Le università britanniche hanno subito profonde trasformazioni dal 2004 a oggi, sia nella loro identità che nei loro obiettivi. Quando ho cominciato a insegnare a UCL, le tasse universitarie annuali non superavano le mille sterline; oggi, quasi dappertutto, sono nove volte tanto. Ciò ha avuto effetti tangibili: i miei primi corsi di letteratura italiana si svolgevano in aule ad anfiteatro, con gruppi di settanta e più studenti. Tra di loro c’erano italiani di seconda generazione in cerca delle proprie radici, ma anche studenti brillanti dell’Europa centro-orientale, desiderosi di stabilirsi a Londra e con un talento straordinario per le lingue. Dieci anni più tardi le matricole di Italiano sono meno numerose, ma le aspettative sono cresciute. L’insegnamento si svolge per lo più in seminari di pochi studenti, in cui si fa ampio uso di innovative risorse elettroniche. Le motivazioni degli studenti sono cambiate: chi sceglie di studiare Italian Studies, oggi, tende ad avere le idee molto chiare sulla propria carriera futura, o almeno sulle proprie aspettative, ed è desideroso di eccellere ad ogni livello. UCL recluta alcuni dei migliori studenti della Gran Bretagna, insieme ad Oxford e Cambridge; e i nostri innovativi programmi interdisciplinari, come Letterature Comparate, attirano studenti eccellenti da ogni parte del mondo. Il fascino della letteratura e della cultura italiana è rimasto inalterato, ma la conoscenza della lingua italiana non può più essere data per scontata: in gran Bretagna sono poche le scuole in cui si insegna ancora la lingua italiana, e molti dei nostri migliori studenti imparano l’italiano da zero nei primi due anni di studi universitari. Il nostro corso di studi prevede un anno all’estero; l’opportunità di vivere per un periodo lungo in Italia è senz’altro un forte incentivo per i futuri studenti. Quanto al desiderio di vivere in Italia dopo gli studi, sono certo che prima o poi molti di loro lo nutrano, ma sappiamo, ahimè, che le opportunità di lavoro per un laureato straniero sono poche.
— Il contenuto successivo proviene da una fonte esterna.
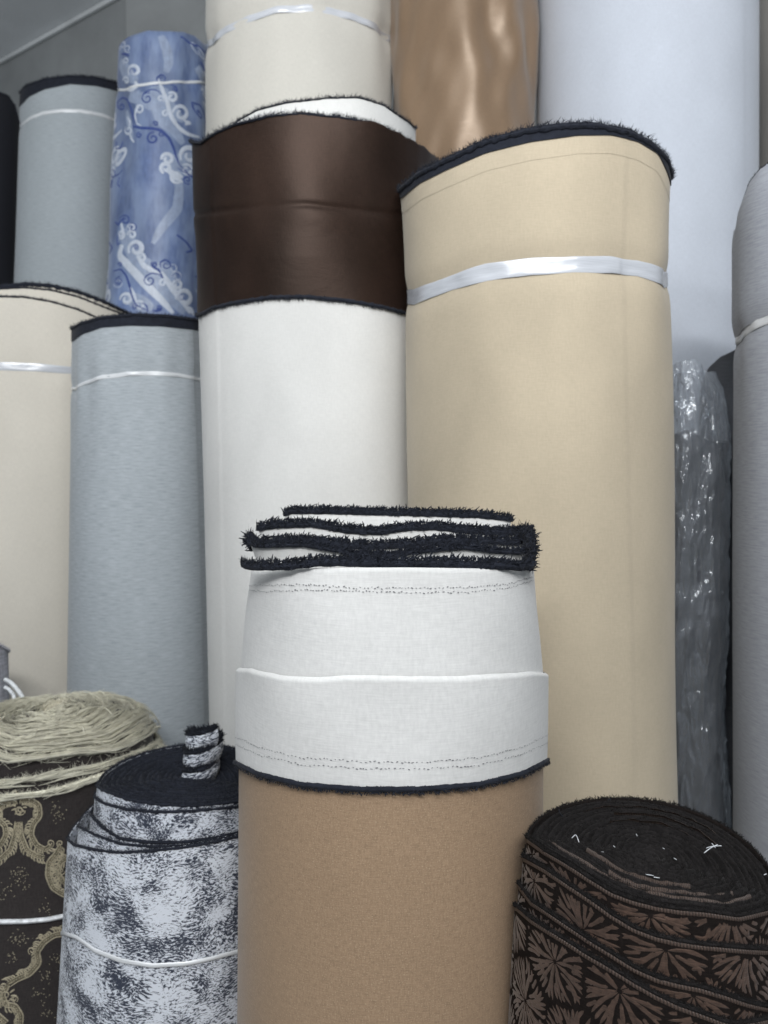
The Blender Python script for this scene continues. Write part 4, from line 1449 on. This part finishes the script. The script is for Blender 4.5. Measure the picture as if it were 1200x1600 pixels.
for k, (bf, d) in enumerate(edges):
    lo = (lambda t, f=bf: f(t) - .10) if k < 3 else 0.0
    lay = r.sheet(names[k], M['brocade_base'], lo, bf, dr=d, nz=60 if k == 3 else 20, nth=240, lip=.0015)
    # ribbed selvedge
    sv = r.band("ribbed_selvedge", M['brocade_rib'], lambda t, f=bf: f(t) - .0034, .0028, dr=d + .0002, crumple=.00005, seed=162 + k, prof=.3)
    sv.parent = lay
    sv.location = (0, 0, 0)
    P_, N_ = r.ring_frame(bf, d, 600)
    fringe("edge_fringe", M['black_warm'], P_, N_, lay, h=.0030, w=.0016, per_m=9000, hl=.0024, out=.5, seed=170 + k, hw=.0003, tw=.3)
    # leaves radiating from burst centres
    q = np.random.default_rng(180 + k)
    sp = .055
    cs = []
    zmid = float(bf(0.0))
    nrow = 3 if k < 3 else 6
    for j in range(-1, nrow):
        for i in range(-5, 6):
            cs.append(((i + .5 * (j % 2) + .23 * k) * sp + q.normal(0, .004), zmid - .012 - j * sp * .82 + q.normal(0, .004)))
    cs = np.array(cs)
    lm = MB()
    for ci, (u0, v0) in enumerate(cs):
        if abs(u0 / r.R0) > 2.0:
            continue
        dv = cs - cs[ci]
        dd = np.linalg.norm(dv, axis=1)
        near = np.argsort(dd)[1:8]
        npet = 11
        a0 = q.uniform(0, 6.28)
        for p_ in range(4 * npet):
            tier = (0, 2, 1, 2)[p_ % 4]
            a = a0 + (p_ + q.uniform(-.16, .16)) / (4 * npet) * 2 * PI
            dr_ = np.array([math.cos(a), math.sin(a)])
            mx = .060
            for nb in near:
                c_ = dv[nb] @ dr_
                if c_ > 1e-4:
                    mx = min(mx, dd[nb] ** 2 / 2 / c_)
            L1 = mx * q.uniform(.90, .985)
            L0 = (.0016, .0072, .0165)[tier] * q.uniform(.85, 1.2)
            if L1 - L0 < .004:
                continue
            s = np.linspace(0, 1, 11)
            bend = q.normal(0, .0016)
            perp = np.array([-dr_[1], dr_[0]])
            path = np.array([u0, v0])[None] + dr_[None] * (L0 + (L1 - L0) * s)[:, None] + perp[None] * (bend * np.sin(s * PI))[:, None]
            rho = L0 + (L1 - L0) * s
            act = npet * (1 + np.clip((rho - .0072) / .004, 0, 1) + 2 * np.clip((rho - .0165) / .006, 0, 1))
            tip = np.clip((1 - s) / .25, 0, 1) ** .5 * np.clip(s / .12 + .3, 0, 1)
            w = np.clip(2 * PI * rho / act * .72, .0005, .0036) * tip + .0002
            uv = np.stack([path[:, 0] / r.R0, path[:, 1]], -1)
            top = bf(uv[:, 0]) - .0066
            bot = (edges[k + 1][0](uv[:, 0]) - .02) if k < 3 else np.full(len(uv), .75)
            ok = (uv[:, 1] < top) & (uv[:, 1] > bot)
            if ok.sum() < 3:
                continue
            idx = np.where(ok)[0]
            idx = idx[:1 + np.argmax(np.append(np.diff(idx) != 1, True))]
            if len(idx) < 3:
                continue
            ribbon_uv(lm, r, uv[idx], w[idx], .00016, d)
    lm.build("woven_leaves", M['brocade_leaf'], lay, kind="stuff")
r.rolled_end(M['black_warm'], lambda t: b0(t) + .0005, dr=-.0055, pitch=.0052, amp=.0032, nth=260, nr=170, hairs=26000, hl=.0032, seed=21, rough=.0016, dish=.004)
# brown turns glinting between the black edges, and bits of lint
for k, (f0, t0, t1) in enumerate(((.86, -1.2, 1.0), (.76, -.4, .9), (.70, 2.2, 3.6), (.62, -.9, .5), (.84, 2.4, 3.9), (.55, 2.5, 3.8))):
    th = np.linspace(t0, t1, 80)
    zz = b0(th) * f0 + float(b0(np.linspace(-PI, PI, 50)).mean()) * (1 - f0) + .0006
    full = r.P(th, zz, -.006)
    cxx, cyy = r.C(zz)
    ctr = np.stack([cxx, cyy, zz], -1)
    Q = ctr + (full - ctr) * f0
    Q[:, 2] = zz - .0006 + .0006 * noise1(th, 2, k)
    rows = [Q + np.array([0, 0, .0007]), Q + (full - ctr) * .012 + np.array([0, 0, .0004]), Q + (full - ctr) * .02 - np.array([0, 0, .002])]
    m = MB()
    m.grid(np.stack(rows), np.stack([np.stack([th * r.R0, np.full(80, .001 * j)], -1) for j in range(3)]), flip=True)
    m.build("wound_turn", M['brocade_rib'], r.root)
lint = [[(325, 255), (343, 235), (358, 280)], [(445, 322), (462, 316), (472, 322)], [(612, 238), (616, 246)], [(730, 300), (738, 304)], [(925, 300), (950, 292), (992, 290)], [(915, 322), (945, 298), (975, 285)], [(950, 280), (965, 298)], [(780, 345), (792, 352)], [(405, 368), (409, 376)], [(510, 290), (517, 296)], [(690, 430), (716, 434)], [(1183, 420), (1192, 416)], [(655, 418), (690, 424)]]
ztop = float(b0(np.linspace(-PI, PI, 50)).mean()) + .0025
for L in lint:
    pts = []
    for x, y in c6(L):
        d = ray(x, y)
        t = (ztop - CAMZ) / d[2]
        pts.append(np.array([0, 0, CAMZ]) + d * t)
    tube("lint_thread", M['lintw'], pts, .00032, r.root, n=5, sub=10)
for pts, rad in (([(266, 125), (270, 145), (285, 160)], .0004), ([(222, 192), (245, 180), (262, 176)], .0004), ([(485, 88), (492, 80), (498, 86)], .0004)):
    P3 = [at(x, y, .63) for x, y in c6(pts)]
    tube("loose_thread", M['black'], P3, rad, r.root, n=5, sub=12)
Quali sono gli autori italiani che li appassionano di più e perché? I classici, come ad esempio Dante e Boccaccio (o Machiavelli, Old Nic…) o i contemporanei, da Calvino ad Ammaniti, da Primo Levi ad Eco e Camilleri? Li interessa più la letteratura o il cinema italiano?
Molte delle nostre matricole si avvicinano alla lingua italiana per la prima volta. Questo ovviamente condiziona il nostro insegnamento della letteratura. I grandi classici, da Dante a Tasso, disponibili in ottime traduzioni, continuano ad essere molto popolari tra gli studenti, anche negli studi post-laurea. UCL possiede uno dei più grandi dipartimenti di Italian Studies della Gran Bretagna, e riusciamo ad offrire corsi specialistici per ogni epoca della cultura e della letteratura italiana: privilegio raro per gli italianisti stranieri. Gli esperti di letteratura moderna e contemporanea, come me, sono invece condizionati da ciò che è disponibile in traduzione inglese. Esistono tanti eccellenti traduttori, ma anche lacune sorprendenti, e alcuni grandi classici moderni come Landolfi, Volponi o Manganelli sono tradotti solo in minima parte. Questo pone non poche sfide, non solo agli italianisti ma anche agli studiosi di letterature comparate come me, che aspirerebbero a vedere la letteratura italiana adeguatamente rappresentata nei canoni in continua trasformazione della letteratura mondiale. Il cinema italiano attira molti studenti, in numero crescente, e forse anche piu’ della letteratura. Ma potrebbe essere soltanto una fase.
Hai notato l’espansione della comunità di italiani a Londra (oltre 500.000, più dell’intera Bologna!)? In che misura incide sui dipartimenti di italianistica?
Nel centro di Londra, ormai, è quasi impossibile salire su un autobus e non imbattersi in un italiano. Non so se il numero crescente di Italiani residenti in Gran Bretagna alimenti i dipartimenti di italianistica; sicuramente alimenta la vita culturale britannica, anche perché fra gli italiani espatriati molti esercitano professioni “creative” – a tutti i livelli. Portare l’italianistica fuori dall’Università è una delle sfide che mi propongo. E’ questo l’obiettivo di un vasto progetto di ricerca, dal titolo “Interdisciplinary Italy”, che, insieme alle colleghe Clodagh Brook, Giuliana Pieri e Emanuela Patti, coordino dal 2012. Tale progetto mira a mettere in contatto gli italianisti accademici con tutti quegli artisti, designer, musicologi, storici dell’arte, curatori di musei che, da vicino o da lontano, arricchiscono la cultura italiana.